▶ **Short problem**
Give the data below again, word for word.
++++ Source material
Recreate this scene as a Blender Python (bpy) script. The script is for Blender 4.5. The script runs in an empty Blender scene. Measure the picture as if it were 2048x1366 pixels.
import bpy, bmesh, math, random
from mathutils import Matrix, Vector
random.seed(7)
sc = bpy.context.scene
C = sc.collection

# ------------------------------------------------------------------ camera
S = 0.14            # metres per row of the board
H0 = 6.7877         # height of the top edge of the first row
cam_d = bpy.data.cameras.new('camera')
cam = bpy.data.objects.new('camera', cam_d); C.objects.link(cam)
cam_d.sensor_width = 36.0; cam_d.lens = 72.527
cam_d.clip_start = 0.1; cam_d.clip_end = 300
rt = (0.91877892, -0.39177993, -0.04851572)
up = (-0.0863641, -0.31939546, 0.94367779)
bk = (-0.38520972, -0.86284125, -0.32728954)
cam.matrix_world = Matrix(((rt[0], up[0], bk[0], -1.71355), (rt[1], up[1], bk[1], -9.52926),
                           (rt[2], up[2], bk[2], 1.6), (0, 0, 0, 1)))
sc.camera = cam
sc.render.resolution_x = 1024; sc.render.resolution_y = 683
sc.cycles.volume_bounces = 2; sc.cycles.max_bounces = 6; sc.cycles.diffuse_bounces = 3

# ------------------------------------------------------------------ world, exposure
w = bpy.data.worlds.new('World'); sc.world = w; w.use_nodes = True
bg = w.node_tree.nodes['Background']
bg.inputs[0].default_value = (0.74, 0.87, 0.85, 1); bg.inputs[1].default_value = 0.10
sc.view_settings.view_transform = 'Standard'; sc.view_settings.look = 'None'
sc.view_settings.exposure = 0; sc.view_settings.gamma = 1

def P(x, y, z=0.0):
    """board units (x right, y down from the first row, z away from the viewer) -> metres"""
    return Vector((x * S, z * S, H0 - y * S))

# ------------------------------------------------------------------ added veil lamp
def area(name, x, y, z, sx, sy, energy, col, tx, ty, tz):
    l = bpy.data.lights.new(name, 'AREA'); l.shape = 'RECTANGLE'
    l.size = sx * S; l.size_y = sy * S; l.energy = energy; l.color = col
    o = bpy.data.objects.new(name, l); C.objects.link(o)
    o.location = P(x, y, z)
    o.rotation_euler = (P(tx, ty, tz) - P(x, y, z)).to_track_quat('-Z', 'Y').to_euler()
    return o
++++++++
▶ **Complete answer**
Recreate this scene as a Blender Python (bpy) script. The script is for Blender 4.5. The script runs in an empty Blender scene. Measure the picture as if it were 2048x1366 pixels.
import bpy, bmesh, math, random
from mathutils import Matrix, Vector
random.seed(7)
sc = bpy.context.scene
C = sc.collection

# ------------------------------------------------------------------ camera
S = 0.14            # metres per row of the board
H0 = 6.7877         # height of the top edge of the first row
cam_d = bpy.data.cameras.new('camera')
cam = bpy.data.objects.new('camera', cam_d); C.objects.link(cam)
cam_d.sensor_width = 36.0; cam_d.lens = 72.527
cam_d.clip_start = 0.1; cam_d.clip_end = 300
rt = (0.91877892, -0.39177993, -0.04851572)
up = (-0.0863641, -0.31939546, 0.94367779)
bk = (-0.38520972, -0.86284125, -0.32728954)
cam.matrix_world = Matrix(((rt[0], up[0], bk[0], -1.71355), (rt[1], up[1], bk[1], -9.52926),
                           (rt[2], up[2], bk[2], 1.6), (0, 0, 0, 1)))
sc.camera = cam
sc.render.resolution_x = 1024; sc.render.resolution_y = 683
sc.cycles.volume_bounces = 2; sc.cycles.max_bounces = 6; sc.cycles.diffuse_bounces = 3

# ------------------------------------------------------------------ world, exposure
w = bpy.data.worlds.new('World'); sc.world = w; w.use_nodes = True
bg = w.node_tree.nodes['Background']
bg.inputs[0].default_value = (0.74, 0.87, 0.85, 1); bg.inputs[1].default_value = 0.10
sc.view_settings.view_transform = 'Standard'; sc.view_settings.look = 'None'
sc.view_settings.exposure = 0; sc.view_settings.gamma = 1

def P(x, y, z=0.0):
    """board units (x right, y down from the first row, z away from the viewer) -> metres"""
    return Vector((x * S, z * S, H0 - y * S))

# ------------------------------------------------------------------ added veil lamp
def area(name, x, y, z, sx, sy, energy, col, tx, ty, tz):
    l = bpy.data.lights.new(name, 'AREA'); l.shape = 'RECTANGLE'
    l.size = sx * S; l.size_y = sy * S; l.energy = energy; l.color = col
    o = bpy.data.objects.new(name, l); C.objects.link(o)
    o.location = P(x, y, z)
    o.rotation_euler = (P(tx, ty, tz) - P(x, y, z)).to_track_quat('-Z', 'Y').to_euler()
    return o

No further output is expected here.